● **EXERCISE DIRECTIONS**
Write the material out again exactly.

● **COLLECTED DATA**
========================================

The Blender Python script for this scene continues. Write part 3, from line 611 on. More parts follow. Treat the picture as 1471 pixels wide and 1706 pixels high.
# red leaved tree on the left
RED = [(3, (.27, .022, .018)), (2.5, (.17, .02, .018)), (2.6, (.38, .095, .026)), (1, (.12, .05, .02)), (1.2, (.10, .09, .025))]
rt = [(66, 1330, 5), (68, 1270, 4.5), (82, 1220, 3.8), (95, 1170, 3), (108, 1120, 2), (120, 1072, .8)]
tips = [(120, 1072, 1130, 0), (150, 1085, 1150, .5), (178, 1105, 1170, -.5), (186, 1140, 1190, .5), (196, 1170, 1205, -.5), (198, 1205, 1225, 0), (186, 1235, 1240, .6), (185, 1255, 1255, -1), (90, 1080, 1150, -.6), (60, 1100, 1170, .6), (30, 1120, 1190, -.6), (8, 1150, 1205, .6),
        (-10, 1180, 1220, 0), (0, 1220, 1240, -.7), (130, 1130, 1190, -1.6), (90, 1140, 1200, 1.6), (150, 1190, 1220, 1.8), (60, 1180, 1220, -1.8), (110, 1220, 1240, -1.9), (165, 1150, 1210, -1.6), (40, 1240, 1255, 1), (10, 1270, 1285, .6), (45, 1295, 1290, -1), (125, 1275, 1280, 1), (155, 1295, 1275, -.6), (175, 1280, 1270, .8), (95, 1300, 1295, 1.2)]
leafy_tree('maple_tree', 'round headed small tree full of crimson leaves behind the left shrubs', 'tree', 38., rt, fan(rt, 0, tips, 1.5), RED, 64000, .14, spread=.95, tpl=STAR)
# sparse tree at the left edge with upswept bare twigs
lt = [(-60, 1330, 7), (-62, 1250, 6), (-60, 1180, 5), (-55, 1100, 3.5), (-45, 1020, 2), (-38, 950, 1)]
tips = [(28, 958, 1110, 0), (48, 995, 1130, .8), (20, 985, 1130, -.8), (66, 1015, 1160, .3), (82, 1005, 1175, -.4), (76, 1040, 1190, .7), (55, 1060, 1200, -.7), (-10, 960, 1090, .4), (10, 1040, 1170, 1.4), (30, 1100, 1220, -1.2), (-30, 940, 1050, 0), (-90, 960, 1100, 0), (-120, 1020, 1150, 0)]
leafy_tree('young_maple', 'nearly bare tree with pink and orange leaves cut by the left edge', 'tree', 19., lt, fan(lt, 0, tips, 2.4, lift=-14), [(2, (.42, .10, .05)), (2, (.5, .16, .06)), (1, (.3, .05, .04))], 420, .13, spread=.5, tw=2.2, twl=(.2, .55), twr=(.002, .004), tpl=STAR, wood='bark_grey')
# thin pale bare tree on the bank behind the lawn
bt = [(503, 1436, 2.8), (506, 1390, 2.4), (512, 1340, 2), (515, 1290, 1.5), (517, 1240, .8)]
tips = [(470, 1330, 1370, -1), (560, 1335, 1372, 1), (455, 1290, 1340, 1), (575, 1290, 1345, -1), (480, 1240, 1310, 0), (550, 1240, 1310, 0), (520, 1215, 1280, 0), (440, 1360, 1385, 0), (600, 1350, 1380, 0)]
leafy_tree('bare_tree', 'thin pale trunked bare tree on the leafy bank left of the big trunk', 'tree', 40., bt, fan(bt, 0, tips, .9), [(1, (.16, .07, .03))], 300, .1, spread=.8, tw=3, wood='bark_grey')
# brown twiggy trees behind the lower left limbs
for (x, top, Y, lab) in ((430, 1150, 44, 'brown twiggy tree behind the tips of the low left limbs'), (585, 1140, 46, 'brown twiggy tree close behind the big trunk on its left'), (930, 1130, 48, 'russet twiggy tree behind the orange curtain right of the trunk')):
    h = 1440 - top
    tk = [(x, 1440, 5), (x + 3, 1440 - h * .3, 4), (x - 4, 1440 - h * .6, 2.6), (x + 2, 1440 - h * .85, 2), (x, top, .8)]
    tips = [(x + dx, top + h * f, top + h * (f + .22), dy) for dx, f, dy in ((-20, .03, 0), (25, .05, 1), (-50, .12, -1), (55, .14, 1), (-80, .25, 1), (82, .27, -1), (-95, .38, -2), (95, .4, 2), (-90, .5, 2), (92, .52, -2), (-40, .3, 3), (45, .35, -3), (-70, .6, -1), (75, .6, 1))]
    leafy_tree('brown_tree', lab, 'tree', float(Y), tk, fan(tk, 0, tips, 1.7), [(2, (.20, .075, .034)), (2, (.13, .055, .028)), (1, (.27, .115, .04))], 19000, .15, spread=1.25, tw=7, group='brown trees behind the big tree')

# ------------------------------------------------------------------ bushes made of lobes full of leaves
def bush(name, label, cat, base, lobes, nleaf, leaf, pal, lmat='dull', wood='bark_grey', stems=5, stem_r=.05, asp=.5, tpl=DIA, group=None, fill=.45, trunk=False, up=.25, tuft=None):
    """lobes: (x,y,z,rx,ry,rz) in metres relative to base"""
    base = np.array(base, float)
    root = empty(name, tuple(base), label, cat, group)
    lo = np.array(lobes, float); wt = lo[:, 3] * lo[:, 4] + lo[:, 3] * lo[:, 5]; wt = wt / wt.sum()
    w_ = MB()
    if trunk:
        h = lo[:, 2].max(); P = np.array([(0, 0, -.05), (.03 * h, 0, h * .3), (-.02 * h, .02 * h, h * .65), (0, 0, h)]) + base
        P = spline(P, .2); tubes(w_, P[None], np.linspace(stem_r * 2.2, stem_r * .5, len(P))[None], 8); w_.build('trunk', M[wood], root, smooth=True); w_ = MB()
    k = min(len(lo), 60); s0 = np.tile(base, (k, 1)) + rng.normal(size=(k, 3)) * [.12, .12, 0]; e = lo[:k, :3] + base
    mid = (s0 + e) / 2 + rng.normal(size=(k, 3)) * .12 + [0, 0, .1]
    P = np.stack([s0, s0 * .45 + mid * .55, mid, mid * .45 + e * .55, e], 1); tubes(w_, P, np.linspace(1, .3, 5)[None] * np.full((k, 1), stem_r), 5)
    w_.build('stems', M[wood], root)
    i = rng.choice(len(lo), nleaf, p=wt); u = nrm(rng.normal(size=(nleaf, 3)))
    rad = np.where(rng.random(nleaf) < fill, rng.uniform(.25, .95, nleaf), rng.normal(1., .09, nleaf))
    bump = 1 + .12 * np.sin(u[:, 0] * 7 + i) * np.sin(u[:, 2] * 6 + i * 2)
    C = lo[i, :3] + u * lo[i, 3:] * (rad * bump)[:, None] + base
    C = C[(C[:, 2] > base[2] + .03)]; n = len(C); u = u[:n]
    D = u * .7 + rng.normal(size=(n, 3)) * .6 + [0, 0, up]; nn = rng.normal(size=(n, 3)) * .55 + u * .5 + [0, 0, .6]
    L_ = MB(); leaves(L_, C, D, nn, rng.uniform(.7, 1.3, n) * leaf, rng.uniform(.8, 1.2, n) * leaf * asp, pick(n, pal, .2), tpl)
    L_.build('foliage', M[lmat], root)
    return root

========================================

● **ANSWER TO THIS TASK**
The Blender Python script for this scene continues. Write part 3, from line 611 on. More parts follow. Treat the picture as 1471 pixels wide and 1706 pixels high.
# red leaved tree on the left
RED = [(3, (.27, .022, .018)), (2.5, (.17, .02, .018)), (2.6, (.38, .095, .026)), (1, (.12, .05, .02)), (1.2, (.10, .09, .025))]
rt = [(66, 1330, 5), (68, 1270, 4.5), (82, 1220, 3.8), (95, 1170, 3), (108, 1120, 2), (120, 1072, .8)]
tips = [(120, 1072, 1130, 0), (150, 1085, 1150, .5), (178, 1105, 1170, -.5), (186, 1140, 1190, .5), (196, 1170, 1205, -.5), (198, 1205, 1225, 0), (186, 1235, 1240, .6), (185, 1255, 1255, -1), (90, 1080, 1150, -.6), (60, 1100, 1170, .6), (30, 1120, 1190, -.6), (8, 1150, 1205, .6),
        (-10, 1180, 1220, 0), (0, 1220, 1240, -.7), (130, 1130, 1190, -1.6), (90, 1140, 1200, 1.6), (150, 1190, 1220, 1.8), (60, 1180, 1220, -1.8), (110, 1220, 1240, -1.9), (165, 1150, 1210, -1.6), (40, 1240, 1255, 1), (10, 1270, 1285, .6), (45, 1295, 1290, -1), (125, 1275, 1280, 1), (155, 1295, 1275, -.6), (175, 1280, 1270, .8), (95, 1300, 1295, 1.2)]
leafy_tree('maple_tree', 'round headed small tree full of crimson leaves behind the left shrubs', 'tree', 38., rt, fan(rt, 0, tips, 1.5), RED, 64000, .14, spread=.95, tpl=STAR)
# sparse tree at the left edge with upswept bare twigs
lt = [(-60, 1330, 7), (-62, 1250, 6), (-60, 1180, 5), (-55, 1100, 3.5), (-45, 1020, 2), (-38, 950, 1)]
tips = [(28, 958, 1110, 0), (48, 995, 1130, .8), (20, 985, 1130, -.8), (66, 1015, 1160, .3), (82, 1005, 1175, -.4), (76, 1040, 1190, .7), (55, 1060, 1200, -.7), (-10, 960, 1090, .4), (10, 1040, 1170, 1.4), (30, 1100, 1220, -1.2), (-30, 940, 1050, 0), (-90, 960, 1100, 0), (-120, 1020, 1150, 0)]
leafy_tree('young_maple', 'nearly bare tree with pink and orange leaves cut by the left edge', 'tree', 19., lt, fan(lt, 0, tips, 2.4, lift=-14), [(2, (.42, .10, .05)), (2, (.5, .16, .06)), (1, (.3, .05, .04))], 420, .13, spread=.5, tw=2.2, twl=(.2, .55), twr=(.002, .004), tpl=STAR, wood='bark_grey')
# thin pale bare tree on the bank behind the lawn
bt = [(503, 1436, 2.8), (506, 1390, 2.4), (512, 1340, 2), (515, 1290, 1.5), (517, 1240, .8)]
tips = [(470, 1330, 1370, -1), (560, 1335, 1372, 1), (455, 1290, 1340, 1), (575, 1290, 1345, -1), (480, 1240, 1310, 0), (550, 1240, 1310, 0), (520, 1215, 1280, 0), (440, 1360, 1385, 0), (600, 1350, 1380, 0)]
leafy_tree('bare_tree', 'thin pale trunked bare tree on the leafy bank left of the big trunk', 'tree', 40., bt, fan(bt, 0, tips, .9), [(1, (.16, .07, .03))], 300, .1, spread=.8, tw=3, wood='bark_grey')
# brown twiggy trees behind the lower left limbs
for (x, top, Y, lab) in ((430, 1150, 44, 'brown twiggy tree behind the tips of the low left limbs'), (585, 1140, 46, 'brown twiggy tree close behind the big trunk on its left'), (930, 1130, 48, 'russet twiggy tree behind the orange curtain right of the trunk')):
    h = 1440 - top
    tk = [(x, 1440, 5), (x + 3, 1440 - h * .3, 4), (x - 4, 1440 - h * .6, 2.6), (x + 2, 1440 - h * .85, 2), (x, top, .8)]
    tips = [(x + dx, top + h * f, top + h * (f + .22), dy) for dx, f, dy in ((-20, .03, 0), (25, .05, 1), (-50, .12, -1), (55, .14, 1), (-80, .25, 1), (82, .27, -1), (-95, .38, -2), (95, .4, 2), (-90, .5, 2), (92, .52, -2), (-40, .3, 3), (45, .35, -3), (-70, .6, -1), (75, .6, 1))]
    leafy_tree('brown_tree', lab, 'tree', float(Y), tk, fan(tk, 0, tips, 1.7), [(2, (.20, .075, .034)), (2, (.13, .055, .028)), (1, (.27, .115, .04))], 19000, .15, spread=1.25, tw=7, group='brown trees behind the big tree')

# ------------------------------------------------------------------ bushes made of lobes full of leaves
def bush(name, label, cat, base, lobes, nleaf, leaf, pal, lmat='dull', wood='bark_grey', stems=5, stem_r=.05, asp=.5, tpl=DIA, group=None, fill=.45, trunk=False, up=.25, tuft=None):
    """lobes: (x,y,z,rx,ry,rz) in metres relative to base"""
    base = np.array(base, float)
    root = empty(name, tuple(base), label, cat, group)
    lo = np.array(lobes, float); wt = lo[:, 3] * lo[:, 4] + lo[:, 3] * lo[:, 5]; wt = wt / wt.sum()
    w_ = MB()
    if trunk:
        h = lo[:, 2].max(); P = np.array([(0, 0, -.05), (.03 * h, 0, h * .3), (-.02 * h, .02 * h, h * .65), (0, 0, h)]) + base
        P = spline(P, .2); tubes(w_, P[None], np.linspace(stem_r * 2.2, stem_r * .5, len(P))[None], 8); w_.build('trunk', M[wood], root, smooth=True); w_ = MB()
    k = min(len(lo), 60); s0 = np.tile(base, (k, 1)) + rng.normal(size=(k, 3)) * [.12, .12, 0]; e = lo[:k, :3] + base
    mid = (s0 + e) / 2 + rng.normal(size=(k, 3)) * .12 + [0, 0, .1]
    P = np.stack([s0, s0 * .45 + mid * .55, mid, mid * .45 + e * .55, e], 1); tubes(w_, P, np.linspace(1, .3, 5)[None] * np.full((k, 1), stem_r), 5)
    w_.build('stems', M[wood], root)
    i = rng.choice(len(lo), nleaf, p=wt); u = nrm(rng.normal(size=(nleaf, 3)))
    rad = np.where(rng.random(nleaf) < fill, rng.uniform(.25, .95, nleaf), rng.normal(1., .09, nleaf))
    bump = 1 + .12 * np.sin(u[:, 0] * 7 + i) * np.sin(u[:, 2] * 6 + i * 2)
    C = lo[i, :3] + u * lo[i, 3:] * (rad * bump)[:, None] + base
    C = C[(C[:, 2] > base[2] + .03)]; n = len(C); u = u[:n]
    D = u * .7 + rng.normal(size=(n, 3)) * .6 + [0, 0, up]; nn = rng.normal(size=(n, 3)) * .55 + u * .5 + [0, 0, .6]
    L_ = MB(); leaves(L_, C, D, nn, rng.uniform(.7, 1.3, n) * leaf, rng.uniform(.8, 1.2, n) * leaf * asp, pick(n, pal, .2), tpl)
    L_.build('foliage', M[lmat], root)
    return root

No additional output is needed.